▶ WHAT IS REQUIRED
Exclude the pictures, then copy word for word the lines running from the beginning of the records through the line with "return .0065 *".

▶ INPUT MATERIAL
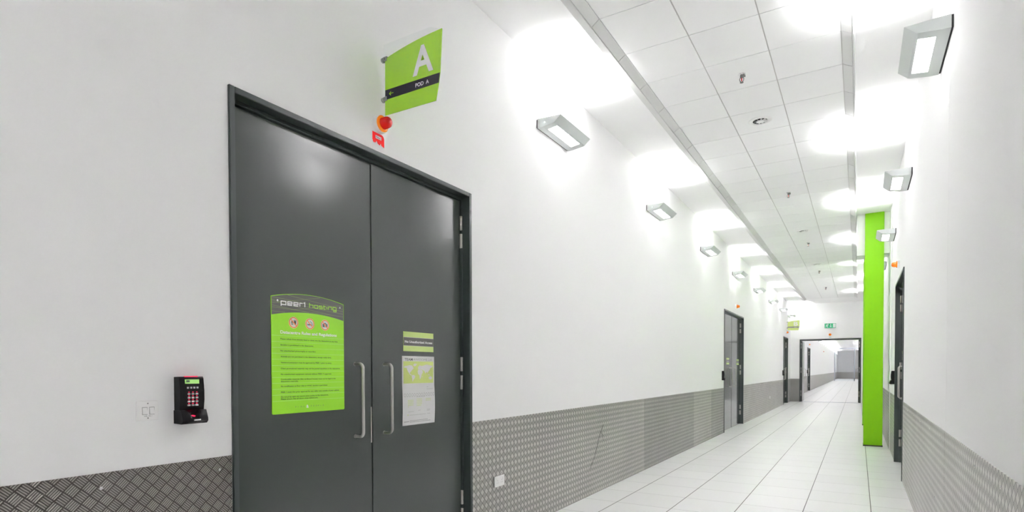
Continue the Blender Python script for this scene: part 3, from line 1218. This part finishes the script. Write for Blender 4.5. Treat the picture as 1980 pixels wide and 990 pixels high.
# ------------------------------------------------------------------ poster
po = empty('team_poster', (LX, 3.187, 1.32), 'white paper poster with a pale green world map on the nearest door', 'poster')
py0, py1, pz0, pz1 = 3.0105, 3.3635, 1.0725, 1.566


def curl(y, z):
    t = max(0, (1.36 - z) / .29)
    u = (y - py0) / (py1 - py0)
    return .0065 * math.sin(min(t, 1) * PI * .95) * (u ** 2) + .004 * math.sin(min(t, 1) * PI) * (1 - u) ** 3


bm = bmesh.new()
NY, NZ = 14, 26
gr = []
for j in range(NZ + 1):
    gr.append([bm.verts.new(PB.p(py0 + (py1 - py0) * i / NY, pz0 + (pz1 - pz0) * j / NZ,
                                 .0008 + curl(py0 + (py1 - py0) * i / NY, pz0 + (pz1 - pz0) * j / NZ))) for i in range(NY + 1)])
for j in range(NZ):
    for i in range(NY):
        bm.faces.new((gr[j][i], gr[j][i + 1], gr[j + 1][i + 1], gr[j + 1][i]))
sh = _link('paper_sheet', bm, 'paper', po)


def flat(bm, pts, d):
    bm.faces.new([bm.verts.new(PB.p(a, b, .0008 + d + curl(a, b))) for a, b in pts])


def flatrect(bm, a0, b0, a1, b1, d, n=6):
    for i in range(n):
        u0, u1 = a0 + (a1 - a0) * i / n, a0 + (a1 - a0) * (i + 1) / n
        flat(bm, [(u0, b0), (u1, b0), (u1, b1), (u0, b1)], d)


wp = lambda a, b: curl(a, b)
bm = bmesh.new()
text(bm, PB, 'TEAM', 3.036, 1.533, .0185, .0016, width=.086, bold=.02)
_link('title_dark', bm, 'navytext', sh)
bm = bmesh.new()
text(bm, PB, 'AWESOME 2.0', 3.129, 1.534, .0175, .0016, width=.204)
_link('title_light', bm, 'pgrey', sh)
bm = bmesh.new()
mx0, mx1, mz0, mz1 = 3.0235, 3.352, 1.371, 1.5285
flatrect(bm, mx0, mz0, mx1, mz1, .0006)
mp = _link('map_field', bm, 'pgreen', sh)
bm = bmesh.new()
LAND = [
    [(.02, .70), (.02, .78), (.10, .80), (.20, .84), (.27, .82), (.31, .74), (.33, .66), (.28, .60), (.24, .50), (.20, .45), (.17, .45), (.14, .52), (.12, .60), (.10, .70)],
    [(.17, .45), (.20, .45), (.22, .38), (.26, .34), (.25, .31), (.20, .36)],
    [(.31, .84), (.36, .92), (.44, .90), (.40, .80), (.35, .77)],
    [(.27, .33), (.34, .34), (.38, .26), (.36, .17), (.32, .10), (.30, .01), (.28, .02), (.28, .16), (.26, .25)],
    [(.46, .52), (.48, .60), (.54, .62), (.62, .58), (.64, .46), (.60, .38), (.58, .24), (.55, .12), (.525, .14), (.52, .30), (.47, .40)],
    [(.47, .62), (.48, .72), (.53, .84), (.58, .80), (.66, .82), (.76, .88), (.88, .84), (.98, .80), (.95, .72), (.90, .70), (.88, .60), (.83, .52), (.80, .42), (.77, .50), (.72, .40), (.69, .52), (.62, .60), (.54, .63)],
    [(.80, .38), (.86, .36), (.88, .31), (.82, .33)],
    [(.83, .20), (.88, .26), (.93, .25), (.96, .16), (.92, .08), (.85, .10)],
    [(.475, .70), (.465, .76), (.485, .78)],
    [(.61, .24), (.63, .28), (.635, .20)],
]
for L in LAND:
    flat(bm, [(mx0 + a * (mx1 - mx0), mz0 + .012 + b * (mz1 - mz0 - .016)) for a, b in L], .0009)
_link('continents', bm, 'paper', mp)
bm = bmesh.new()
for i in range(13):
    cy = 3.036 + .312 * i / 12
    cz = 1.2875
    n = 18
    for k in range(n):
        a0, a1 = 2 * PI * k / n, 2 * PI * (k + 1) / n
        flat(bm, [(cy + r * .92 * math.cos(a), cz + r * 1.15 * math.sin(a)) for r, a in ((.0088, a0), (.0108, a0), (.0108, a1), (.0088, a1))], .0006)
_link('circle_row', bm, 'pgrey', sh)
bm = bmesh.new()
for (a0, nx, b0, nz, last) in ((3.070, 6, 1.250, 5, 1), (3.165, 6, 1.256, 5, 5), (3.264, 6, 1.255, 2, 6)):
    for j in range(nz):
        for i in range(nx if j < nz - 1 else last):
            flat(bm, circle(a0 + i * .0098, b0 - j * .0115, .0034, 8), .0006)
flat(bm, circle(3.066, 1.146, .005, 8), .0006)
_link('green_dots', bm, 'pgreen', sh)
bm = bmesh.new()
for (a0, a1, z) in ((3.272, 3.292, 1.343), (3.272, 3.345, 1.327), (3.160, 3.250, 1.272), (3.070, 3.128, 1.168), (3.175, 3.205, 1.174), (3.270, 3.310, 1.176), (3.272, 3.305, 1.168), (3.275, 3.310, 1.145), (3.080, 3.262, 1.144)):
    flatrect(bm, a0, z - .002, a1, z + .002, .0006)
for i in range(5):
    z = 1.357 - i * .0125
    flatrect(bm, 3.045, z, 3.25, z + .0007, .0006)
_link('small_print', bm, 'plight', sh)
bm = bmesh.new()
flatrect(bm, 3.026, 1.0965, 3.080, 1.101, .0006)
flatrect(bm, 3.086, 1.102, 3.283, 1.105, .0006)
flatrect(bm, 3.086, 1.0925, 3.313, 1.0955, .0006)
_link('footer_print', bm, 'pgrey', sh)

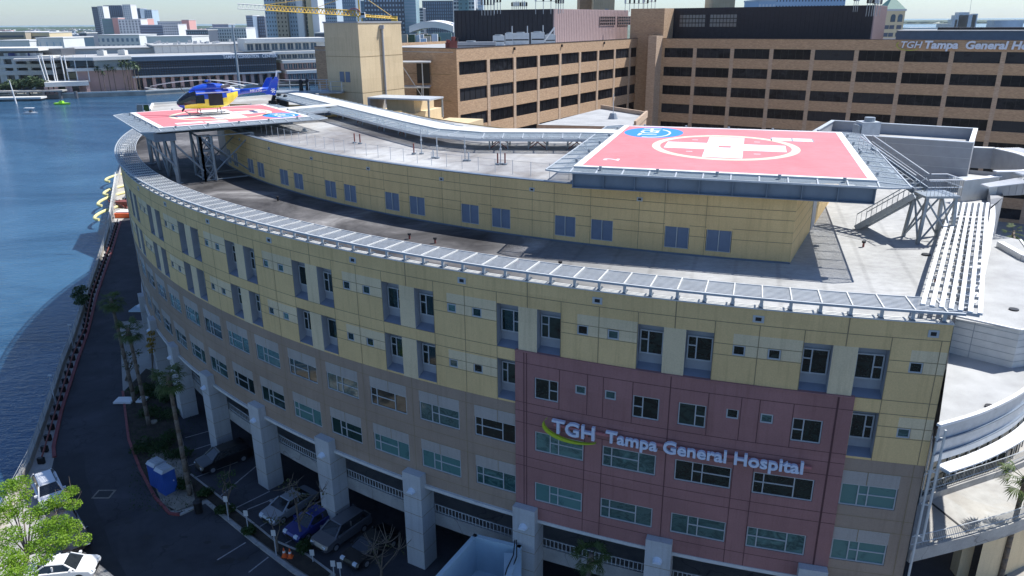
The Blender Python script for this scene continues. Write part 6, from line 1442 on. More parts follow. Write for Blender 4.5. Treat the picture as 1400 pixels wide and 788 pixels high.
plain('slate', (0.09, 0.11, 0.15), 0.5, 0.08, 0.05); plain('bluegrey', (0.20, 0.27, 0.36), 0.5, 0.1, 0.05); plain('citywhite', (0.66, 0.67, 0.68), 0.7, 0.05, 0.05); plain('skyblueglass', (0.16, 0.27, 0.34), 0.25, 0.1, 0.05); plain('tealwall', (0.16, 0.27, 0.29), 0.4, 0.08, 0.05); plain('citytan', (0.42, 0.36, 0.28), 0.8, 0.06, 0.05); plain('citypink', (0.60, 0.33, 0.30), 0.8); plain('citycream', (0.66, 0.55, 0.36), 0.8, 0.04, 0.05); plain('citypale', (0.40, 0.50, 0.60), 0.7, 0.05, 0.05)
tower('highrise', 125, 134, 10, 1500, 25, 'slate', 'dark slab tower at the left end of the distant twin tower cluster', bands=(18, 'bluegrey')); tower('highrise', 133, 140, 9, 1490, 22, 'citywhite', 'narrow white tower with balconies beside the dark slab', wins=(3, 3.6, 2), wm='slate')
tower('highrise', 141, 166, 8, 1560, 30, 'slate', 'wide dark blue apartment tower in the distant cluster', wins=(9, 3.6, 20), wm='bluegrey'); tower('highrise', 167, 178, 7, 1540, 24, 'citywhite', 'white stair core tower between dark distant towers', wins=(4, 3.6, 20), wm='bluegrey'); tower('highrise', 178, 191, 12, 1600, 30, 'bluegrey', 'blue grey distant tower right of the white core', wins=(4, 3.6, 20)); tower('highrise', 190, 207, 14, 1620, 30, 'citypale', 'pale blue distant tower at the right end of the cluster', wins=(6, 3.6, 20), wm='slate')
tower('midrise', 139, 153, 26, 1350, 25, 'tealwall', 'teal glass block below the distant tower cluster', bands=(8, 'bluegrey')); tower('midrise', 153, 161, 25, 1345, 25, 'citypink', 'pink painted block beside the teal glass block'); tower('midrise', 161, 192, 27, 1340, 25, 'citywhite', 'white balconied block below the distant towers', wins=(7, 4.2, 8), wm='slate', ww=0.45); tower('midrise', 190, 201, 26, 1370, 25, 'citypink', 'small pink stair block right of the white balconies')
tower('midrise', 191, 222, 35, 1150, 30, 'bluegrey', 'grey blue office block with strip windows in the middle distance', wins=(12, 3.6, 3), wm='slate', ww=0.7); tower('midrise', 222, 243, 34, 1120, 30, 'citywhite', 'white apartment block right of the grey office block', wins=(7, 3.4, 3), wm='slate'); tower('midrise', 215, 258, 30, 1300, 30, 'citywhite', 'long white block with pink ends behind', wins=(12, 4, 20), wm='bluegrey'); tower('midrise', 248, 258, 28, 1290, 28, 'citypink', 'small pink end block far behind the white blocks')
tower('midrise', 254, 284, 42, 900, 30, 'slate', 'dark grey block left of the tall mast', wins=(10, 3.4, 5), wm='citypale', ww=0.3); tower('midrise', 282, 336, 39, 950, 35, 'citywhite', 'long white apartment block right of the tall mast', wins=(16, 3.6, 4), wm='slate', ww=0.45); tower('midrise', 290, 312, 34, 1250, 30, 'bluegrey', 'small grey block peeping over the long white block', bands=(5, 'citywhite'))
tower('highrise', 336, 345, 22, 1100, 30, 'bluegrey', 'narrow grey blue tower behind the mast top', bands=(14, 'slate')); tower('highrise', 344, 361, 23, 1120, 30, 'slate', 'dark blue tower left of the tall white hotel', wins=(6, 4, 20), wm='bluegrey')
tower('hotel_wing', 358, 373, -22, 655, 20, 'citypale', 'pale blue left bay of the tall dotted hotel', wins=(4, 3.3, 12), wm='slate', ww=0.34, wh=0.45); tower('hotel_wing', 373, 388, -22, 650, 22, 'citytan', 'tan middle bay of the tall dotted hotel', wins=(3, 3.3, 12), wm='dark', ww=0.3, wh=0.45); tower('hotel_wing', 388, 402, -22, 655, 20, 'citypale', 'pale blue right bay of the tall dotted hotel', wins=(4, 3.3, 12), wm='slate', ww=0.34, wh=0.45)
tower('hotel_wing', 402, 410, -22, 645, 22, 'citywhite', 'bright white blank fin of the tall hotel'); tower('hotel_wing', 410, 417, -22, 655, 20, 'tealwall', 'green glass strip between the white hotel fins', bands=(20, 'citywhite')); tower('hotel_wing', 416, 423, -22, 648, 20, 'citycream', 'cream blank strip on the tall hotel'); tower('hotel_wing', 423, 432, -22, 645, 22, 'citywhite', 'white rightmost fin of the tall hotel')
tower('tower_block', 431, 457, -22, 800, 30, 'citypale', 'white blue tower with close rows of dark windows behind the crane jib', wins=(10, 3.3, 24), wm='slate', ww=0.55, wh=0.5); tower('tower_block', 457, 484, -22, 860, 30, 'bluegrey', 'blue grey tower behind the crane, half hidden by the jib', wins=(10, 3.6, 24), wm='citypale', ww=0.4, wh=0.4); tower('midrise', 430, 452, 46, 620, 25, 'slate', 'low dark glass block right of the white hotel', bands=(5, 'bluegrey'))
tower('tower_block', 474, 500, 2, 900, 30, 'skyblueglass', 'sky blue glass tower behind the crane mast', bands=(16, 'bluegrey')); tower('tower_block', 496, 551, -22, 780, 30, 'slate', 'large dark slate tower with pale square windows behind the crane', wins=(13, 4.1, 18), wm='citypale', ww=0.5, wh=0.42); tower('tower_block', 551, 567, -22, 775, 30, 'skyblueglass', 'pale blue glass edge strip of the slate tower', bands=(24, 'bluegrey'))
tower('tower_block', 566, 578, 12, 950, 30, 'slate', 'dark stepped tower with white floor lines', bands=(16, 'citywhite')); tower('tower_block', 577, 619, 2, 1000, 40, 'slate', 'wide blue black glass tower left of the teal tower', wins=(14, 3.8, 16), wm='bluegrey', ww=0.5, wh=0.7)
tower('tower_block', 619, 628, -22, 690, 25, 'citywhite', 'white balcony edge of the teal tower, left side', wins=(2, 3.3, 14), wm='slate', ww=0.8); tower('tower_block', 626, 640, -22, 684, 27, 'tealwall', 'teal green tower beside the dark brick penthouse', wins=(2, 3.3, 14), wm='dark', ww=0.15, wh=0.4); tower('tower_block', 639, 648, -22, 690, 25, 'citywhite', 'white balcony edge of the teal tower, right side', wins=(2, 3.3, 14), wm='slate', ww=0.7)
tower('tower_block', 645, 653, 13, 730, 25, 'bluegrey', 'short grey tower right of the teal tower', bands=(14, 'citywhite')); tower('tower_block', 646, 651, -22, 760, 20, 'citywhite', 'narrow white tower behind the teal tower'); tower('tower_block', 652, 660, -22, 740, 20, 'citypale', 'pale slim tower touching the dark penthouse edge', bands=(22, 'citywhite'))
# arena with white domed roof
AR = thing('arena', 'low white arched roof arena with dark glass front between the towers', 'arena', tuple(W(590, 50, 700))); mb = MB(); a = W(560, 50, 720); b = W(620, 50, 720); n = 18; L = (b-a).x
for i in range(n):
    def zz(u): return 37.5-(52-29)*0.0+ (-1.2)-7.5*(2*u-1)**2*0.55+1.5
    u0, u1 = i/n, (i+1)/n; mb.hexa([(a.x+L*u0, 720, zz(u0)-6.5), (a.x+L*u1, 720, zz(u1)-6.5), (a.x+L*u1, 790, zz(u1)-6.5), (a.x+L*u0, 790, zz(u0)-6.5), (a.x+L*u0, 720, zz(u0)-1), (a.x+L*u1, 720, zz(u1)-1), (a.x+L*u1, 790, zz(u1)), (a.x+L*u0, 790, zz(u0))], 'citywhite')
mb.build('arched_roof', AR); mb = MB(); q = W(592, 50, 712); r = W(617, 50, 712); mb.box(q.x, r.x, 712, 719, 0.6, 27, 'tealwall'); mb.box(a.x, q.x, 715, 719, 0.6, 26, 'citywhite'); mb.build('glass_front', AR)
mb = MB(); q = W(545, 60, 400); r = W(645, 56, 400); mb.box(q.x, r.x, 400, 420, 20.5, 22.5, 'pale_roof'); mb.box(q.x, r.x, 401, 419, 0.6, 20.5, 'offwhite'); tag(mb.build('car_park_block'), 'pale flat topped block between the cream tower and the dark penthouse', 'building')
mb = MB()
for i in range(40): p = W(random.uniform(548, 600), random.uniform(46, 54), 520+random.uniform(0, 60)); mb.box(p.x-2, p.x+2, p.y, p.y+3, 0.6, p.z, random.choice(['citytan', 'citywhite', 'cargrey', 'leaffar']))
tag(mb.build('low_town_blocks'), 'jumble of small pale buildings beside the slate tower foot', 'buildings', kind='stuff')
tower('apartment_block', 1037, 1061, 2, 420, 25, 'citypale', 'pale blue apartment block end behind the dark penthouse roof', wins=(5, 3.3, 30), wm='citywhite'); tower('apartment_block', 1061, 1157, -6, 430, 25, 'citypale', 'long pale apartment block with many small windows behind the dark penthouse', wins=(22, 3.2, 34), wm='slate', ww=0.35, wh=0.4)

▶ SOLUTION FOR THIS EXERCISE
Continue the Blender Python script for this scene: part 3, from line 1218. This part finishes the script. Write for Blender 4.5. Treat the picture as 1980 pixels wide and 990 pixels high.
# ------------------------------------------------------------------ poster
po = empty('team_poster', (LX, 3.187, 1.32), 'white paper poster with a pale green world map on the nearest door', 'poster')
py0, py1, pz0, pz1 = 3.0105, 3.3635, 1.0725, 1.566


def curl(y, z):
    t = max(0, (1.36 - z) / .29)
    u = (y - py0) / (py1 - py0)
    return .0065 * math.sin(min(t, 1) * PI * .95) * (u ** 2) + .004 * math.sin(min(t, 1) * PI) * (1 - u) ** 3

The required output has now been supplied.